Reproduce exactly the lines below, from the first through the one containing "COL = SC.collection", and nothing more.

** begin **

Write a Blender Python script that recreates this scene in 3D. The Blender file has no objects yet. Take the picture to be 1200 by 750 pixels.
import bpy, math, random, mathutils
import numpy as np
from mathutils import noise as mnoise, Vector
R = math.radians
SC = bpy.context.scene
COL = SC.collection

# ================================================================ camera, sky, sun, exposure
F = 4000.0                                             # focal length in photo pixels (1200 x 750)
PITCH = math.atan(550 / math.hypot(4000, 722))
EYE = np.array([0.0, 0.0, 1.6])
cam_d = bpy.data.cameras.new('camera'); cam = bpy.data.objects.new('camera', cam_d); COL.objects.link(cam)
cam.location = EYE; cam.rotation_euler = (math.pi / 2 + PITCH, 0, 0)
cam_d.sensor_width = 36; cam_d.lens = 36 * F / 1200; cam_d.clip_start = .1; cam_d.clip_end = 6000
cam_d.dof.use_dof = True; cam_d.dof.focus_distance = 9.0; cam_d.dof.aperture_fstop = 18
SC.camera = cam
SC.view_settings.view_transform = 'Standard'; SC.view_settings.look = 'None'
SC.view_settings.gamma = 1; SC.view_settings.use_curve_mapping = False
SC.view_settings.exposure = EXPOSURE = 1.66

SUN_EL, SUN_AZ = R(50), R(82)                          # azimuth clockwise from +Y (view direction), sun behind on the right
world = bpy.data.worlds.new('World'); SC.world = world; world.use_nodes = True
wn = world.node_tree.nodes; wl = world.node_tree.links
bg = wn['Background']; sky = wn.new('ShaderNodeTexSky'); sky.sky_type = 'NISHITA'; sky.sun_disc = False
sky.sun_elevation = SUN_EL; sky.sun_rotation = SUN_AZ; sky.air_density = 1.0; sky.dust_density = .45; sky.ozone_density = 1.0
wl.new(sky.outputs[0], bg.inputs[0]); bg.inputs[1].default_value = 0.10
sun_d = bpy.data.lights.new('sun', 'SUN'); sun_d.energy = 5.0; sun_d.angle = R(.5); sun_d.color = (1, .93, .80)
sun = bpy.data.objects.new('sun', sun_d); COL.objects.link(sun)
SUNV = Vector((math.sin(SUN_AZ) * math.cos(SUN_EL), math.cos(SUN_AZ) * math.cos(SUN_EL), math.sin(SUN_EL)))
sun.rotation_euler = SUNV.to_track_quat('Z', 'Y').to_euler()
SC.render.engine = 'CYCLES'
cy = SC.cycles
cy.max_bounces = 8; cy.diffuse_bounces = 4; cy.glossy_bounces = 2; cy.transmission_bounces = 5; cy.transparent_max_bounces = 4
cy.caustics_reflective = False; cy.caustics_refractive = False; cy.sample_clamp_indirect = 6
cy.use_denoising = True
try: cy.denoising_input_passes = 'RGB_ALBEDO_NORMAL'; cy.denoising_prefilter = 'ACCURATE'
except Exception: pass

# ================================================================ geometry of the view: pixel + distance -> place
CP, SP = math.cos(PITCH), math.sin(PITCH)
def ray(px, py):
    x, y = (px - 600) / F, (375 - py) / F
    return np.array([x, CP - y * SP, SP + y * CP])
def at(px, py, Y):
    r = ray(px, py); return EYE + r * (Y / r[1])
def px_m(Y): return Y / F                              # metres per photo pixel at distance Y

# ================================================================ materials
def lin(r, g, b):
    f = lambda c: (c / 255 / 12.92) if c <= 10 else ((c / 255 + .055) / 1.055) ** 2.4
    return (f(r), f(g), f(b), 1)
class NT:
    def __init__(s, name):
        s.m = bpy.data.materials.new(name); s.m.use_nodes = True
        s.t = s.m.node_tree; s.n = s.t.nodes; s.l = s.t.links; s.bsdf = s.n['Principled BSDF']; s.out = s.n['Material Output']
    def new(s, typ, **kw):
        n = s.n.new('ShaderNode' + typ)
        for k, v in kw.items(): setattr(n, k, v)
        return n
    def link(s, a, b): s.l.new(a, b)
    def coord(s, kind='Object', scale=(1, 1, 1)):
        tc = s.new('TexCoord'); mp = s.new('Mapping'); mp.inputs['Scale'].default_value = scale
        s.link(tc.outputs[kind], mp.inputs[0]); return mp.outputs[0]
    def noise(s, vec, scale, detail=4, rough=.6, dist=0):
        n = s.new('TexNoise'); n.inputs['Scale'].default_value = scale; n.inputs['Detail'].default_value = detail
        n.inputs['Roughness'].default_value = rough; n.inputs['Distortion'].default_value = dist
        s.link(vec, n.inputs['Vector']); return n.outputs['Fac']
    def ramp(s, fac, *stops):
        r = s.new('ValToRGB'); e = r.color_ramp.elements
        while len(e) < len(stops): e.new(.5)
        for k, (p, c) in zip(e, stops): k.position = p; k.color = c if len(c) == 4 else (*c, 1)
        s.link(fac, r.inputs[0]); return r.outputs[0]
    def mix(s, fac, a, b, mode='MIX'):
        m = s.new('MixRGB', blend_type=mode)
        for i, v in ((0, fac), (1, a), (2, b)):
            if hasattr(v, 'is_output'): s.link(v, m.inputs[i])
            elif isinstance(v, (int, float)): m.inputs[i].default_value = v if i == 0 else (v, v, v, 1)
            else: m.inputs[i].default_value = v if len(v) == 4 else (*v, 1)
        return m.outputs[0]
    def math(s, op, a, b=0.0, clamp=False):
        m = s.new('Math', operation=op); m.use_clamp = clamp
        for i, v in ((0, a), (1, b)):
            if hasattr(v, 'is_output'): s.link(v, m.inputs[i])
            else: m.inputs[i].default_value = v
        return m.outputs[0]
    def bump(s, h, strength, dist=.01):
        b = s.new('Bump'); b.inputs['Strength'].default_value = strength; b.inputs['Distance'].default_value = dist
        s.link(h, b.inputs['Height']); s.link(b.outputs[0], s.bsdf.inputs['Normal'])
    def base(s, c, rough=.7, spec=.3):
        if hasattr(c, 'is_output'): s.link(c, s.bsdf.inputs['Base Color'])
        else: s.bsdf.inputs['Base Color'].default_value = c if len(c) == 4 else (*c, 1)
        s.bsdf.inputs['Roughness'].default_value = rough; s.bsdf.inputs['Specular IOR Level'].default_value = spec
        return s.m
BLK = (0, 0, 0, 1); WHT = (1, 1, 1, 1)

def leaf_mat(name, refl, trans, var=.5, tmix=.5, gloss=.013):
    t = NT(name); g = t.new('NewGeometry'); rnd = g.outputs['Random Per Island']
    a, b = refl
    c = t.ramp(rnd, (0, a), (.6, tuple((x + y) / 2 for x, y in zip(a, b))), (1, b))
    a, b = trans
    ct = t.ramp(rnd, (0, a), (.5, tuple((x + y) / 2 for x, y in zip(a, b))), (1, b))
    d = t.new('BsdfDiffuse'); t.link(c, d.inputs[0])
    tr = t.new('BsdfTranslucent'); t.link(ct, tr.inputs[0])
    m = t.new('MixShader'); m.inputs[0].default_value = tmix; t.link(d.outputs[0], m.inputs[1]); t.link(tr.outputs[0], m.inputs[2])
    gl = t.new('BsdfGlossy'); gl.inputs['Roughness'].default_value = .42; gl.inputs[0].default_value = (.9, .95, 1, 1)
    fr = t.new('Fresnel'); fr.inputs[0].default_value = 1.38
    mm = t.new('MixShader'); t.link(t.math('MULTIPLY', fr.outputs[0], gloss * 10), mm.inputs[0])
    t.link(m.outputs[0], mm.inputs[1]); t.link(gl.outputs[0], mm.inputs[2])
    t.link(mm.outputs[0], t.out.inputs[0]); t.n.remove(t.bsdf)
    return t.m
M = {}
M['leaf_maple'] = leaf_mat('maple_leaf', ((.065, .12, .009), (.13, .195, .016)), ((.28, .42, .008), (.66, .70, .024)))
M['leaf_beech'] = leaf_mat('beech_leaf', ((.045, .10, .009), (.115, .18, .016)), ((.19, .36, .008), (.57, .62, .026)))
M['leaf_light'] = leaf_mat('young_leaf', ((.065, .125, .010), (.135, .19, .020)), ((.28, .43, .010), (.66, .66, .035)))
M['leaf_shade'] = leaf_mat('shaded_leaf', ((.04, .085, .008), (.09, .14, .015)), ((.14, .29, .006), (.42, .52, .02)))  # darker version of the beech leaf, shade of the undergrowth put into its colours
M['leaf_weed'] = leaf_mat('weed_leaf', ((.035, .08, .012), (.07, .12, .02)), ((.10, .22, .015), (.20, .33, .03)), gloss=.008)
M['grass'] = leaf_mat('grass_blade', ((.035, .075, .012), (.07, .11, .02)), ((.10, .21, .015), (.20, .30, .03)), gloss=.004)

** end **

Finished task >>
Write a Blender Python script that recreates this scene in 3D. The Blender file has no objects yet. Take the picture to be 1200 by 750 pixels.
import bpy, math, random, mathutils
import numpy as np
from mathutils import noise as mnoise, Vector
R = math.radians
SC = bpy.context.scene
COL = SC.collection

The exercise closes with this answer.